Republican lawmakers also have registered frustration with the recent detentions, with some, such as Sen. Susan Collins (Maine), questioning whether the number of children separated from parents “may well be higher” than reported.

“The secretary of homeland security said that if parents present at a legal port of entry with their children, with the claim of asylum, that their children would not be taken away — yet there are numerous credible media accounts showing that is exactly what is happening,” Collins said on “Face the Nation,” adding, “The administration needs to put an end to that, right off.”

She rejected the administration’s argument that it was preventing child trafficking, saying “that is not what’s going on.”

“From the experience of previous administrations, it does not act as a deterrent to use children in this fashion,” Collins said, stressing that the practice is “traumatizing” for the children, who are “innocent victims.”

“It is inconsistent with our American values to separate these children from their parents unless there’s evidence of abuse or another very good reason,” she said.

‘Where’s Mommy?’: A family fled death threats, only to face separation at the border.

Collins and Sen.

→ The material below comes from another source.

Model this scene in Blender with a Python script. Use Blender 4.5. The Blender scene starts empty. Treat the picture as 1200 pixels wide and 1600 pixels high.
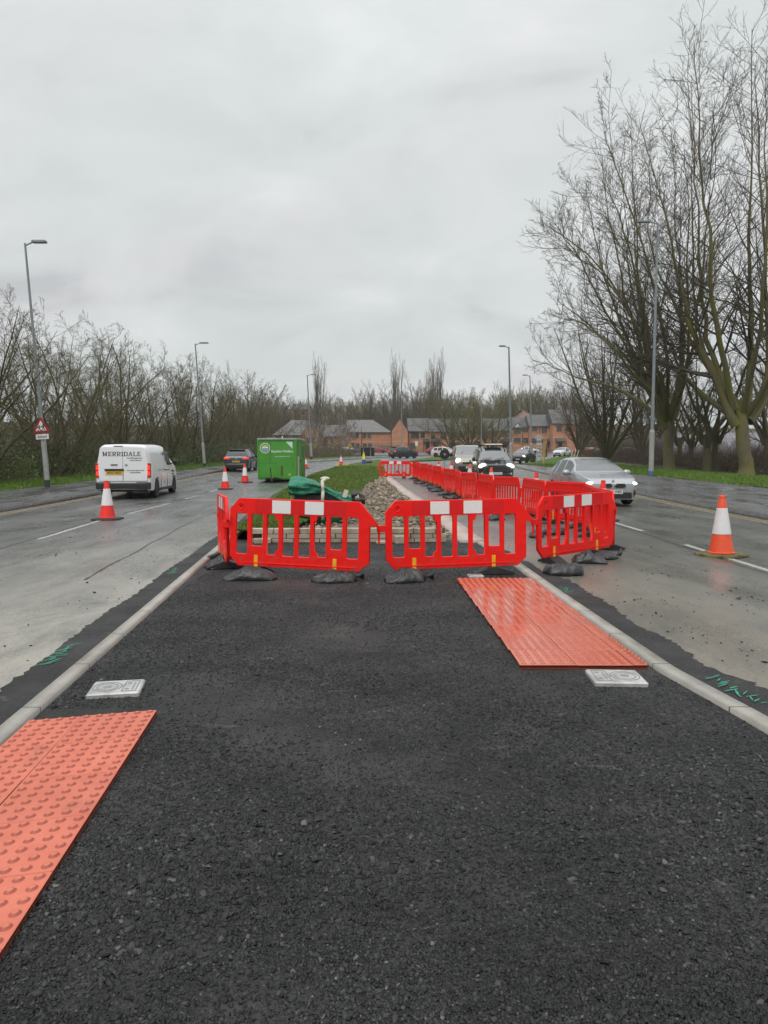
import bpy, math, random
import numpy as np
from mathutils import Vector, Matrix, Euler
R_ = math.radians
sc = bpy.context.scene
col = sc.collection

# ------------------------------------------------------------------ camera
PITCH = R_(4.38); CAM_H = 1.55; FPX = 1110.0
cam_d = bpy.data.cameras.new('camera'); cam = bpy.data.objects.new('camera', cam_d); col.objects.link(cam)
cam_d.sensor_fit = 'VERTICAL'; cam_d.sensor_height = 36.0; cam_d.sensor_width = 27.0
cam_d.lens = FPX / 1600 * 36.0
cam_d.clip_start = 0.05; cam_d.clip_end = 3000
cam.location = (0, 0, CAM_H); cam.rotation_euler = (math.pi / 2 - PITCH, 0, 0)
sc.camera = cam

# ------------------------------------------------------------------ world, sun, exposure
SUN_EL, SUN_AZ = R_(50), R_(200)
w = bpy.data.worlds.new('World'); sc.world = w; w.use_nodes = True
nt = w.node_tree; nt.nodes.clear()
def wn(t, **k):
    n = nt.nodes.new(t)
    for a, b in k.items(): setattr(n, a, b)
    return n
out = wn('ShaderNodeOutputWorld'); bg = wn('ShaderNodeBackground'); bg.inputs['Strength'].default_value = 0.1
sky = wn('ShaderNodeTexSky'); sky.sky_type = 'NISHITA'; sky.sun_disc = False
sky.sun_elevation = SUN_EL; sky.sun_rotation = SUN_AZ; sky.dust_density = 4
tc = wn('ShaderNodeTexCoord'); sp = wn('ShaderNodeSeparateXYZ'); nt.links.new(tc.outputs['Generated'], sp.inputs[0])
def wmath(op, a, b=None):
    n = wn('ShaderNodeMath', operation=op)
    for i, x in enumerate((a, b)):
        if x is None: continue
        if isinstance(x, (int, float)): n.inputs[i].default_value = x
        else: nt.links.new(x, n.inputs[i])
    return n.outputs[0]
zc = wmath('MAXIMUM', sp.outputs['Z'], 0.0)
den = wmath('ADD', zc, 0.55)
cx_ = wmath('DIVIDE', sp.outputs['X'], den); cy_ = wmath('DIVIDE', sp.outputs['Y'], den)
cmb = wn('ShaderNodeCombineXYZ'); nt.links.new(cx_, cmb.inputs[0]); nt.links.new(cy_, cmb.inputs[1])
def wnoise(scale, detail, rough, dist, off):
    m = wn('ShaderNodeMapping'); m.inputs['Location'].default_value = (off, off * .7, 0); m.inputs['Rotation'].default_value = (0, 0, .6)
    m.inputs['Scale'].default_value = (1, 1.5, 1)
    nt.links.new(cmb.outputs[0], m.inputs[0])
    n = wn('ShaderNodeTexNoise'); n.inputs['Scale'].default_value = scale; n.inputs['Detail'].default_value = detail
    n.inputs['Roughness'].default_value = rough; n.inputs['Distortion'].default_value = dist
    nt.links.new(m.outputs[0], n.inputs['Vector']); return n.outputs['Fac']
def wramp(fac, stops):
    r = wn('ShaderNodeValToRGB'); e = r.color_ramp.elements
    while len(e) < len(stops): e.new(.5)
    for x, (p, c) in zip(e, stops): x.position = p; x.color = (*c, 1)
    nt.links.new(fac, r.inputs[0]); return r.outputs[0]
c1 = wramp(wnoise(2.6, 7, .55, .6, 3.1), [(.32, (.74, .76, .765)), (.43, (.90, .915, .915)), (.55, (.97, .985, .98)), (.70, (1.10, 1.09, 1.10))])
c2 = wramp(wnoise(1.5, 3, .5, .3, 9.4), [(.35, (.95, 1.0, .985)), (.65, (1.02, 1.0, 1.02))])
def wmix(a, b, mode, fac):
    m = wn('ShaderNodeMix', data_type='RGBA', blend_type=mode); m.inputs[0].default_value = fac
    for x, i in ((a, 6), (b, 7)):
        if isinstance(x, tuple): m.inputs[i].default_value = x
        else: nt.links.new(x, m.inputs[i])
    return m.outputs[2]
cl = wmix(c1, c2, 'MULTIPLY', 1.0)
# overcast luminance: brighter towards the zenith
grad = wmath('MULTIPLY_ADD', zc, .5)
nt.nodes[-1].inputs[2].default_value = 5.5
g2 = wmath('MULTIPLY', wmath('POWER', zc, 5.0), 13.0)
gs = wmath('ADD', grad, g2)
gc = wn('ShaderNodeCombineXYZ')
for i in range(3): nt.links.new(gs, gc.inputs[i])
cl = wmix(cl, gc.outputs[0], 'MULTIPLY', 1.0)
fin = wmix(sky.outputs[0], cl, 'MIX', 0.96)
nt.links.new(fin, bg.inputs['Color']); nt.links.new(bg.outputs[0], out.inputs['Surface'])

sun_d = bpy.data.lights.new('sun', 'SUN'); sun_d.energy = 0.9; sun_d.angle = R_(25); sun_d.color = (1, .97, .93)
sun = bpy.data.objects.new('sun', sun_d); col.objects.link(sun)
sun.rotation_euler = (math.pi / 2 - SUN_EL, 0, math.pi - SUN_AZ + math.pi)
# light comes from behind the camera, high up
sd = Vector((math.sin(SUN_AZ) * math.cos(SUN_EL), math.cos(SUN_AZ) * math.cos(SUN_EL), math.sin(SUN_EL)))
sun.rotation_euler = sd.to_track_quat('Z', 'Y').to_euler()
sc.view_settings.view_transform = 'Standard'; sc.view_settings.look = 'None'
sc.view_settings.exposure = 0.46; sc.view_settings.gamma = 1.0
sc.cycles.max_bounces = 6; sc.cycles.diffuse_bounces = 3; sc.cycles.glossy_bounces = 3; sc.cycles.transparent_max_bounces = 8

# ------------------------------------------------------------------ geometry of the ground
def H(y):
    t = y - 22.0
    if t <= -6: h = 0.0
    elif t < 6: h = .018 * (t + 6) ** 2 / 24
    else: h = .018 * t
    if y > 215: h += .062 * (y - 215)
    return h
def HV(a): return np.array([H(v) for v in np.asarray(a, float).ravel()]).reshape(np.shape(a))
def G(px, py, z0=0.0):
    """ground point seen at a photo pixel"""
    a = (px - 600) / FPX; b = (800 - py) / FPX
    dy = math.cos(PITCH) + b * math.sin(PITCH); dz = -math.sin(PITCH) + b * math.cos(PITCH)
    t = .5
    while t < 400 and CAM_H + dz * t > H(dy * t) + z0: t += .02
    return (a * t, dy * t)
def AT(px, py, Y):
    a = (px - 600) / FPX; b = (800 - py) / FPX
    dy = math.cos(PITCH) + b * math.sin(PITCH); dz = -math.sin(PITCH) + b * math.cos(PITCH)
    t = Y / dy
    return Vector((a * t, Y, CAM_H + dz * t))

# ------------------------------------------------------------------ material helpers
class Mat:
    def __init__(s, name):
        s.m = bpy.data.materials.new(name); s.m.use_nodes = True; s.t = s.m.node_tree
        s.b = s.t.nodes['Principled BSDF']; s._pos = None
    def n(s, t, **k):
        n = s.t.nodes.new(t)
        for a, b in k.items(): setattr(n, a, b)
        return n
    def link(s, a, b): s.t.links.new(a, b)
    def pos(s, obj=True):
        c = s.n('ShaderNodeTexCoord')
        return c.outputs['Object']
    def gpos(s):
        return s.n('ShaderNodeNewGeometry').outputs['Position']
    def mapping(s, v, scale=(1, 1, 1), loc=(0, 0, 0), rot=(0, 0, 0)):
        m = s.n('ShaderNodeMapping'); m.inputs['Scale'].default_value = scale
        m.inputs['Location'].default_value = loc; m.inputs['Rotation'].default_value = rot
        s.link(v, m.inputs[0]); return m.outputs[0]
    def noise(s, v, scale, detail=4, rough=.55, dist=0):
        n = s.n('ShaderNodeTexNoise'); n.inputs['Scale'].default_value = scale; n.inputs['Detail'].default_value = detail
        n.inputs['Roughness'].default_value = rough; n.inputs['Distortion'].default_value = dist
        s.link(v, n.inputs['Vector']); return n.outputs['Fac']
    def voro(s, v, scale, feature='F1', out='Distance', rnd=1):
        n = s.n('ShaderNodeTexVoronoi', feature=feature); n.inputs['Scale'].default_value = scale
        n.inputs['Randomness'].default_value = rnd
        s.link(v, n.inputs['Vector']); return n.outputs[out]
    def ramp(s, fac, stops, interp='LINEAR'):
        r = s.n('ShaderNodeValToRGB'); e = r.color_ramp.elements; r.color_ramp.interpolation = interp
        while len(e) < len(stops): e.new(.5)
        for x, (p, c) in zip(e, stops):
            x.position = p; x.color = (c, c, c, 1) if isinstance(c, (int, float)) else (*c, 1)
        s.link(fac, r.inputs[0]); return r.outputs[0]
    def mix(s, a, b, fac=.5, mode='MIX'):
        m = s.n('ShaderNodeMix', data_type='RGBA', blend_type=mode)
        for x, i in ((fac, 0), (a, 6), (b, 7)):
            if isinstance(x, (int, float)): m.inputs[i].default_value = x if i == 0 else (x, x, x, 1)
            elif isinstance(x, tuple): m.inputs[i].default_value = (*x, 1) if len(x) == 3 else x
            else: s.link(x, m.inputs[i])
        return m.outputs[2]
    def math(s, op, a, b=None, c=None):
        n = s.n('ShaderNodeMath', operation=op)
        for i, x in enumerate((a, b, c)):
            if x is None: continue
            if isinstance(x, (int, float)): n.inputs[i].default_value = x
            else: s.link(x, n.inputs[i])
        return n.outputs[0]
    def bump(s, h, strength=.5, dist=.01, normal=None):
        b = s.n('ShaderNodeBump'); b.inputs['Distance'].default_value = dist
        if isinstance(strength, (int, float)): b.inputs['Strength'].default_value = strength
        else: s.link(strength, b.inputs['Strength'])
        s.link(h, b.inputs['Height'])
        if normal is not None: s.link(normal, b.inputs['Normal'])
        s.link(b.outputs[0], s.b.inputs['Normal']); return b.outputs[0]
    def set(s, **k):
        names = dict(color='Base Color', rough='Roughness', metal='Metallic', spec='Specular IOR Level', coat='Coat Weight',
                     coat_rough='Coat Roughness', emit='Emission Color', estr='Emission Strength', trans='Transmission Weight', alpha='Alpha', sheen='Sheen Weight')
        for a, x in k.items():
            i = s.b.inputs[names[a]]
            if isinstance(x, (int, float)): i.default_value = x
            elif isinstance(x, tuple): i.default_value = (*x, 1) if len(x) == 3 else x
            else: s.link(x, i)
        return s
def simple(name, color, rough=.6, var=.15, scale=8, metal=0, spec=.5, coat=0, bump=0, bscale=60, emit=None, estr=0):
    """a plain coloured material with mild procedural variation"""
    M = Mat(name); p = M.pos()
    if var:
        f = M.noise(p, scale, 5, .6)
        lo = tuple(max(0, c * (1 - var)) for c in color); hi = tuple(min(1, c * (1 + var)) for c in color)
        M.set(color=M.ramp(f, [(.3, lo), (.7, hi)]))
        M.set(rough=M.ramp(M.noise(p, scale * 1.7, 3), [(.3, max(.03, rough * .8)), (.7, min(1, rough * 1.2))]))
    else: M.set(color=color, rough=rough)
    M.set(metal=metal, spec=spec, coat=coat)
    if bump: M.bump(M.noise(p, bscale, 4), bump, .01)
    if emit: M.set(emit=emit, estr=estr)
    return M.m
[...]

Jeff Flake (R-Ariz.) sent a letter to the administration seeking more details about the program. But though she is critical of the Trump administration, Collins was also critical of a Democratic effort led by Sen. Dianne Feinstein (Calif.) to end the family-separation tactics, calling it “too broad.”

Instead, she said, the Senate should “try again” with a bipartisan immigration bill that fell short of the 60-vote procedural threshold earlier this year — a vote that Collins suggested might have been successful had the Department of Homeland Security not “issued an inflammatory news release” the night before “that torpedoed the bill.”

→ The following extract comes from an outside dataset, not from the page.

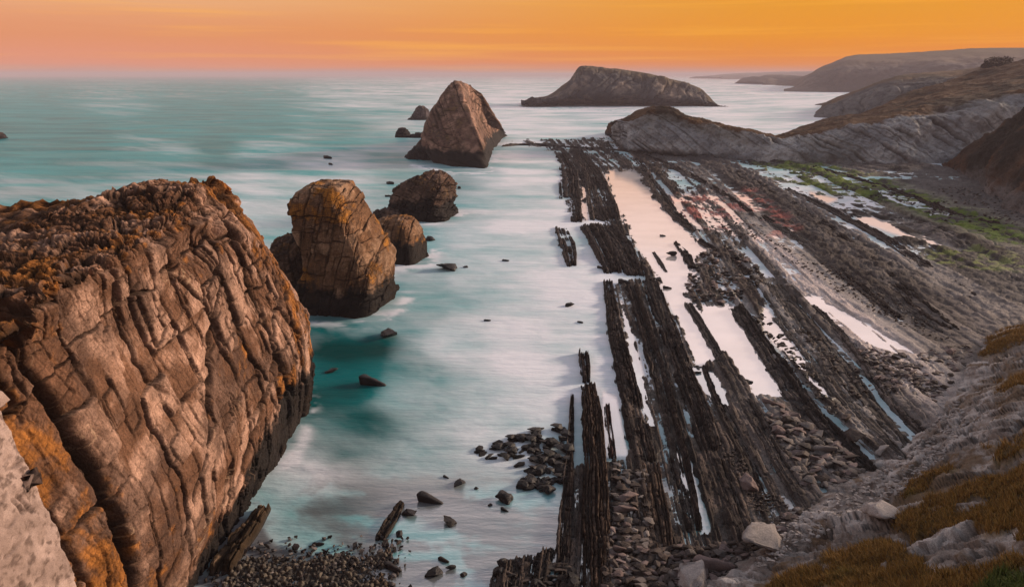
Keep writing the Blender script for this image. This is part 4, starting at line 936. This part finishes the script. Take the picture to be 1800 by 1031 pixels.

“We should not give up,” Collins said. “We need to fix our immigration laws, and using children is not the answer.”

Democrats in the House are expected to file a measure similar to Feinstein’s this week, according to Rep. Beto O’Rourke (D-Tex.), speaking Sunday on CNN’s “State of America.” Neither effort is expected to garner Republican support.

But the House will be taking votes on two immigration bills whose fate is uncertain — especially after Trump suggested Friday that he would not sign either one.

Trump’s comments touched off confusion as White House officials swiftly attempted to walk back the remarks, saying the president did support the GOP-led efforts, despite suggesting otherwise.

Sessions cites Bible passage used to defend slavery in defense of separating immigrant families

One of the Republican immigration bills, a hard-line effort led by House Judiciary Committee Chairman Bob Goodlatte (Va.), is not expected to garner enough support to pass the chamber.

The other, described as a compromise between the moderate and conservative factions of the GOP, fully funds the president’s desired wall along the U.S.-Mexico border, ends the diversity visa lottery and family-based immigration, and incorporates a pathway to citizenship for young undocumented immigrants known as “dreamers.”

The measure, which was drafted with White House input, would also stop the practice of family separation, but not the detentions, and applies only to those families that arrive at the border seeking asylum.

Trump is expected to speak to House Republicans directly about immigration and other matters in a meeting on Tuesday ahead of the planned Thursday votes. The president has been anything but conciliatory on the matter.

The president has accused Democrats of promulgating “laws” that have caused family separation at the border — though there are no laws mandating that children be taken away from any adult arriving at the border.

Rep. Gregory W. Meeks (D-N.Y.), appearing Sunday on CNN, noted that former attorney general Alberto Gonzales had spoken about how the administration has “discretion” at the border — concluding that “clearly this government, this president, is using his discretion” to separate families.

Trump has also blamed Democrats for the migrants’ continued plight, citing their refusal to accept a bill that would fully fund the border wall and end family reunification visas.

‘They just took them?’ Frantic parents separated from their kids fill courts on the border

Appearing on NBC’s “Meet the Press,” Rep. Adam B. Schiff (D-Calif.) likened the president’s demands to extortion.

“What the administration is doing is they’re using the grief, the tears, the pain of these kids as mortar to build their wall,” Schiff said. “It’s an effort to extort a bill to their liking in the Congress. It’s, I think, deeply unethical.”

O’Rourke said Sunday that Congress would not pass an immigration bill “at the cost of ending family migration, which is the history of this country.”

O’Rourke is one of several Democratic lawmakers who headed to the border and to detention centers this weekend to mark Father’s Day with a public demonstration against family separation and child detention.

“I hope to produce the outrage and the public pressure to force those in power to do the right thing,” he said.

“This is inhumane. I’d like to say it’s un-American, but it’s happening right now in America,” O’Rourke added. “We will be judged for what we do or what we fail to do now. This is not just on the Trump administration — this is on all of us.”